Southeastern blueberry shipments are running about two weeks later than normal.
Due to unusually warm winter, produce truckers can expect a later start for Florida and Georgia blueberries and good volume for both states is expected two weeks later than usual. In late March, harvest was light in the southern part of Florida near Wauchula.
Some operations started harvesting light volume in mid-March, but packing in volume isn’t expected until April 15. The transition to Georgia is expected to start in mid-April. Something different in Florida is a slow season with drawn-out shipments vs. a seasonal production peak. Florida should ship blueberries through late May, instead of the more typical mid-May finish. As for Georgia, peak loadings should start about May 7, later than the state’s typical late April peak.
This year, Florida expects to ship around 18 million pounds, down from last season’s 25 million pounds.
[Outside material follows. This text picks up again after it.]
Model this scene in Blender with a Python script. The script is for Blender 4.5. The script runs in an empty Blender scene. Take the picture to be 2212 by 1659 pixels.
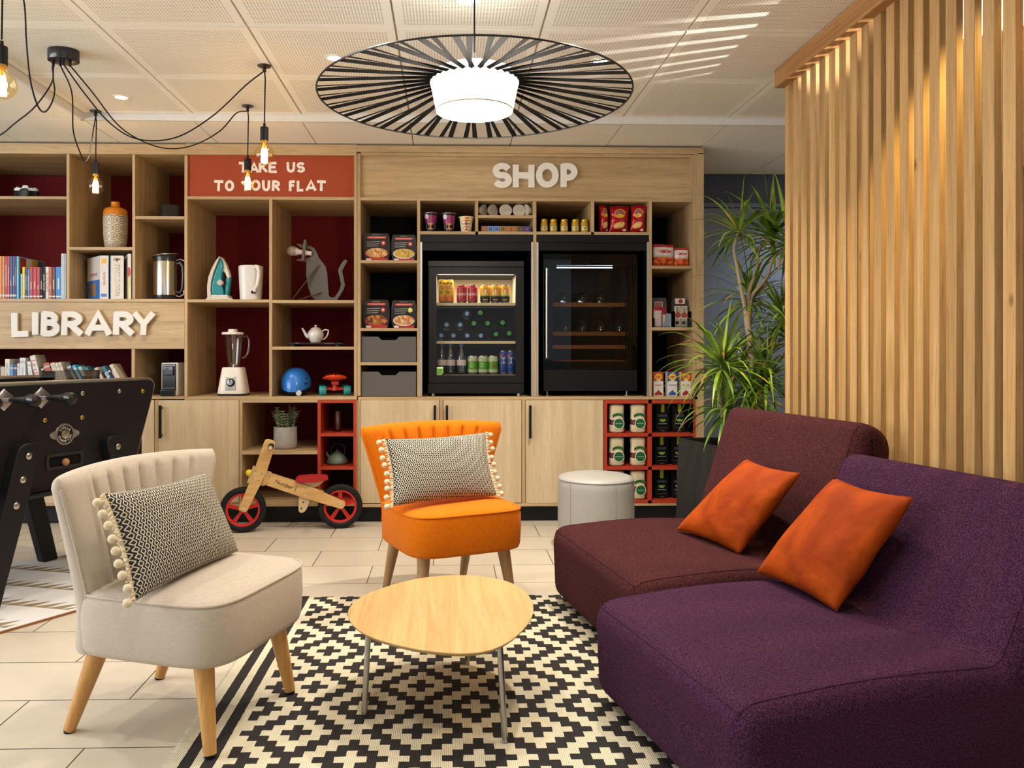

Florida blueberry shipments will be light through early April with larger, truck load volume planned for April 15-20, about two weeks later than normal.
Early season Georgia blueberry shipments will be lighter because of cold weather during February in the Homerville, Ga. area. Up to 25 percent of Georgia’s early crop could sustain losses and good volume shipments are not expected until May.
In Florida, decent volume shipments are not expected until April. Florida will have its heaviest shipments in late April and in mid- to late April, when both states will be shipping.
Florida berries, veggies and tomatoes – grossing about $1000 to Atlanta.